Ahora sí que se ha acabado un siglo XX español, el de las letras recias y el esplendor del genio provinciano que llega a la capital y se enseñorea, con todo derecho, de las tabernas, de las tertulias y del papel impreso. Dejaremos la crítica para los críticos. Y dejaremos el anecdotario –de las pensiones a los grandes premios, de los lupanares a la movida madrileña–, para los trescientos amigos de toda la vida que le van a salir. Dedicarle una columna a Umbral es como pintar un retrato de Goya. Una temeridad, un fracaso cantado. Pero peor habría sido hacérsela en vida o en agonía y contarse entre las aves de mal agüero o entre las carroñeras que ansían su espacio vacío.
Nada de eso importa. Es la literatura, estúpidos, que diría aquel. Quedará, por encima de todo, un despliegue de columnas. Más que el edificio, la columnata, porque los libros ya veremos. Prevalecerá la voz lúcida, bronca y quebrantadora, la sorpresa urdida en unos pocos párrafos; el columnista es un luchador con el brazo bueno atado a la espalda y el cronómetro urgiéndole a acabar cuando justo ha empezado a lucirse. Restará el misterio que llaman estilo.
Prefiero, entre todas sus piezas de periódico, las propias de un género que él había fundado y al que regresaba cuando le daba la gana, elevando a sujetos poéticos, como un dios caprichoso, a políticos, a ricachos o a folclóricas: el columnismo poético. No la prosa poética, ojo, que ya estaba fundada, sino una poesía con su metro que se ve de repente empaquetada en párrafos apresurados de poeta inevitable, arrebatos endecasílabos, rimas ocultas o evidentes. Todo dispuesto para ser devorado por el intelecto y la sensibilidad de una sola vez y sin contemplaciones. Sin guiños, sin barras, sin espacios, sin respiración.

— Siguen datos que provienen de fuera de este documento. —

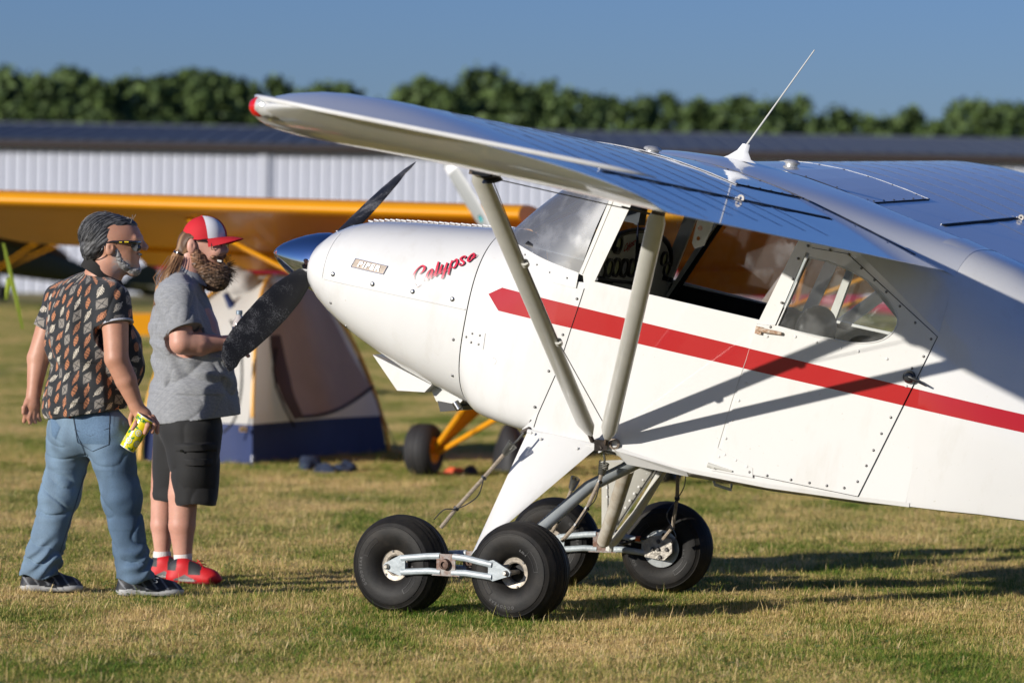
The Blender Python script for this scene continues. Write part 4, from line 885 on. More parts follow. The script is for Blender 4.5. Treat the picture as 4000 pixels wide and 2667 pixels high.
# ---- wings
tapem = mat('rib_tape_white', (.78, .78, .78), .45, coat=.4)
def wing(sg):
    Mx = Matrix.Scale(-1, 4, (0, 1, 0)) if sg < 0 else Matrix.Identity(4)
    f = lambda p: Mx @ p
    # stretch of fabric between ribs sags a touch
    ys = [.50]; ribs = list(np.arange(.80, 4.0, .31))
    for r_ in ribs: ys += [r_ - .155, r_]
    ys = sorted(set([round(y, 4) for y in ys if y < 4.09])) + list(4.09 + (4.653 - 4.09) * np.sin(np.linspace(.06, math.pi / 2, 16)))
    m = MB(); rings = []
    for y in ys:
        onrib = any(abs(y - r_) < .01 for r_ in ribs) or y > 3.9 or y < 1.40
        rings.append([f(p) for p in WG.ring(y, 0 if onrib else .16)])
    m.loft(rings); w_ = pb(m, 'wing', fabric, None, 38)
    yb_s = 4.307 + (4.653 - 4.307) * np.sin(np.linspace(0, math.pi / 2, 16)); bowp = [WG.ptx(y, WG.plan(y)[1], WG.zf) for y in yb_s] + [WG.ptx(y, WG.plan(y)[0], WG.zf) for y in (4.09 + (4.653 - 4.09) * np.sin(np.linspace(0.05, math.pi / 2, 14)))[::-1]]
    mm = MB(); nb_ = len(bowp); mm.tube([f(p) for p in bowp], [.0095 * min(1, .1 + i / 5, .1 + (nb_ - 1 - i) / 5) for i in range(nb_)], 8); pb(mm, 'wing_tip_bow', paint, w_)
    # rib tapes
    for r_ in ribs:
        if r_ < 1.5: continue
        mm = MB(); xs = np.linspace(.25, -1.30 if r_ < 3.3 else WG.plan(r_)[1] + .04, 22); L, C_, R_ = [], [], []
        for x in xs: L.append(f(WG.top(r_ - .016, x) + Vector((0, 0, .0005)))); C_.append(f(WG.top(r_, x) + Vector((0, 0, .0012)))); R_.append(f(WG.top(r_ + .016, x) + Vector((0, 0, .0005))))
        mm.loft([L, C_, R_], closed=False); pb(mm, 'rib_tape', tapem, w_, None, recalc=False)
    # metal tank cover with its edges and screws
    mm = MB(); rows = []
    for y in np.linspace(.53, 1.43, 7): rows.append([f(WG.top(y, x) + Vector((0, 0, .003))) for x in np.linspace(.262, -.742, 20)])
    mm.loft(rows, closed=False); tk = pb(mm, 'tank_cover', paint, w_, None, recalc=False)
    mm = MB(); mm.tube([f(WG.top(1.43, x) + Vector((0, 0, .003))) for x in np.linspace(.26, -.742, 16)], .0018, 5); pb(mm, 'cover_edge', paint, tk)
    mm = MB(); mm.tube([f(WG.top(y, -.745) + Vector((0, 0, .004))) for y in np.linspace(.55, 1.43, 8)], .003, 5); pb(mm, 'cover_gap', seamm, tk)
    for y in np.linspace(.6, 1.38, 6): p = f(WG.top(y, -.725) + Vector((0, 0, .003))); rivet(tk, p, (0, 0, 1), 'd', .9)
    for x in np.linspace(.12, -.68, 7): p = f(WG.top(1.405, x) + Vector((0, 0, .003))); rivet(tk, p, (0, 0, 1), 'd', .8)
    for x in np.linspace(.12, -1.2, 9): p = f(WG.top(.56, x) + Vector((0, 0, .003))); rivet(tk, p, (0, 0, 1), 'd', .8)
    mm = MB(); cp_ = f(WG.top(.97, -.15)); mm.lathe([(0, .031), (.02, .030), (.037, .024), (.042, .018), (.040, .012), (.031, .010), (.031, -.004)], axisM(cp_, (0.03, 0, 1)), 24); pb(mm, 'fuel_cap', mat('worn_chrome', (.62, .61, .58), .38, .5, noise=.3, nscale=60), w_)
    # aileron and flap gap: a dark slot, hinge bracket
    for (ya, yb_, nm) in ((.86, 2.13, 'flap_gap'), (2.16, 3.72, 'aileron_gap')):
        mm = MB(); L, Q = [], []
        for y in np.linspace(ya, yb_, 12):
            L.append(f(WG.top(y, -1.005) + Vector((0, 0, .0025)))); Q.append(f(WG.top(y, -1.026) + Vector((0, 0, .0025))))
        mm.loft([L, Q], closed=False); pb(mm, nm, seamm, w_, None, recalc=False)
        mm = MB(); mm.tube([f(WG.top(y, -1.002) + Vector((0, 0, .003))) for y in np.linspace(ya, yb_, 12)], .0028, 6); pb(mm, 'gap_lip', fabric, w_)
    mm = MB(); p = f(WG.top(2.145, -1.03)); mm.lathe([(.006, -.005), (.015, -.005), (.015, .005), (.006, .005)], axisM(p + Vector((0, 0, .012)), (0, 1, 0)), 14, closed_prof=True); mm.tube([p, p + Vector((.06, .0, .008))], .005, 6); pb(mm, 'hinge_bracket', mat('bracket_white', (.6, .55, .48), .5, noise=.4, nscale=60), w_)
    # underside: fabric tip light
    if sg > 0:
        tp = f(WG.pt(4.33, .03, .01)); 
        y_ = 4.40; c = Px(1030, 415, y=4.42)
        mm = MB(); mm.lathe([(0, .035), (.02, .03), (.036, .012), (.040, -.01), (.034, -.03), (0, -.04)], axisM(Px(1008, 417, y=4.42), (1, .25, 0)), 20); nl = pb(mm, 'navigation_light', rednav, w_)
        mm = MB(); mm.lathe([(0, .06), (.026, .05), (.040, .02), (.042, -.02), (.030, -.05), (0, -.06)], axisM(Px(1052, 418, y=4.43), (1, .2, 0)), 20); pb(mm, 'strobe_lens', mat('clear_lens', (.75, .75, .72), .08, .3, coat=1, noise=.4, nscale=70), nl)
        mm = MB(); mm.lathe([(0, -.11), (.02, -.08), (.036, -.03), (.044, .015), (.040, .04), (0, .04)], axisM(Px(1075, 425, y=4.42), (1, .2, 0)), 20); pb(mm, 'light_housing', mat('housing_grey', (.35, .34, .32), .3, .6), nl)
    # pitot-less lift struts
    sb = Vector((0, .545, .005)); 
    ft = WG.bot(2.52, .03); rt = WG.bot(2.33, -.75)
    for nm, a, b, rad in (('front_lift_strut', Vector((.035, .56, .0)), ft, .047), ('rear_lift_strut', Vector((-.04, .56, .0)), rt, .040)):
        d = (b - a); L_ = d.length; d.normalize(); sd = (Vector((1, 0, 0)) - d * d.x).normalized(); mm = MB()
        e0, e1 = (.10, .05)
        pts = [a + d * .035, a + d * .05, a + d * .14, b - d * .13, b - d * .05, b - d * .03]; rs = [.014, .020, rad, rad, .024, .014]
        mm.tube([f(p) for p in pts], rs, 20, flat=.52, side=f(sd)); st = pb(mm, nm, off, None, 40)
        mm = MB(); mm.tube([f(a + d * -.02), f(a + d * .05)], .011, 8); mm.tube([f(b - d * .05), f(b + d * .01)], .013, 8); mm.box(f(b - d * .03), (.05, .03, .05)); pb(mm, 'strut_fitting', mat('rusty_fitting', (.10, .07, .05), .7, noise=.4, nscale=60), st)
        if nm[0] == 'f' and sg > 0:
            # aileron cable with its guides and pulley
            pul = f(b + Vector((-.11, .05, -.035))); g1 = f(a.lerp(b, .677) + Vector((-.05, 0, -.005))); g2 = f(a.lerp(b, .39) + Vector((-.05, 0, -.005))); e_ = f(Vector((-.06, .54, .02)))
            mm = MB(); mm.tube([pul, g1, g2, e_], .0022, 5); mm.tube([pul, f(Vector((-.62, 2.05, WG.bot(2.05, -.62).z - .05)))], .0024, 5); mm.tube([f(Vector((-.50, 2.12, WG.bot(2.1, -.5).z - .045))), f(Vector((-.62, 2.05, WG.bot(2.05, -.62).z - .05)))], .005, 6); pb(mm, 'control_cable', darksteel, st)
            mm = MB(); mm.lathe([(.012, -.012), (.045, -.012), (.036, 0), (.045, .012), (.012, .012)], axisM(pul, (.25, .3, 1)), 24, closed_prof=True); mm.box(pul + Vector((.05, 0, .01)), (.08, .02, .02)); pb(mm, 'cable_pulley', black, st)
            mm = MB()
            for g_ in (g1, g2): mm.lathe([(.006, -.012), (.017, -.012), (.017, .012), (.006, .012)], axisM(g_, d), 12, closed_prof=True)
            pb(mm, 'cable_guide', off, st)
    # aileron horn below the wing
    mm = MB(); h = WG.bot(1.9, -.80); mm.plate([(h.x + .03, h.z), (h.x - .05, h.z), (h.x - .02, h.z - .13), (h.x + .02, h.z - .15), (h.x + .035, h.z - .13)], [[(h.x + .012 + .012 * math.cos(t), h.z - .06 + .012 * math.sin(t)) for t in np.linspace(0, 6.28, 9)[:-1]], [(h.x + .012 + .01 * math.cos(t), h.z - .105 + .01 * math.sin(t)) for t in np.linspace(0, 6.28, 9)[:-1]]], lambda a, b, t: f(Vector((a, 1.9 + t, b))), .005); pb(mm, 'control_horn', off, w_)
    return w_
wl = wing(1); wr = wing(-1)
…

Un siglo XX español, pertinaz, alargaba a su través un brazo incorrupto y se metía en épocas ignotas que ya no podían reconocerle porque faltan demasiadas cosas. Faltan lecturas y disposición. Faltan, sobre todo, los cojones de ponerse el mundo por montera, de arrojarlo en un brindis, de arriesgarlo todo por una buena frase, de entregarse al placer del escritor y del lector de raza. Ahora sí que Cela se ha muerto del todo.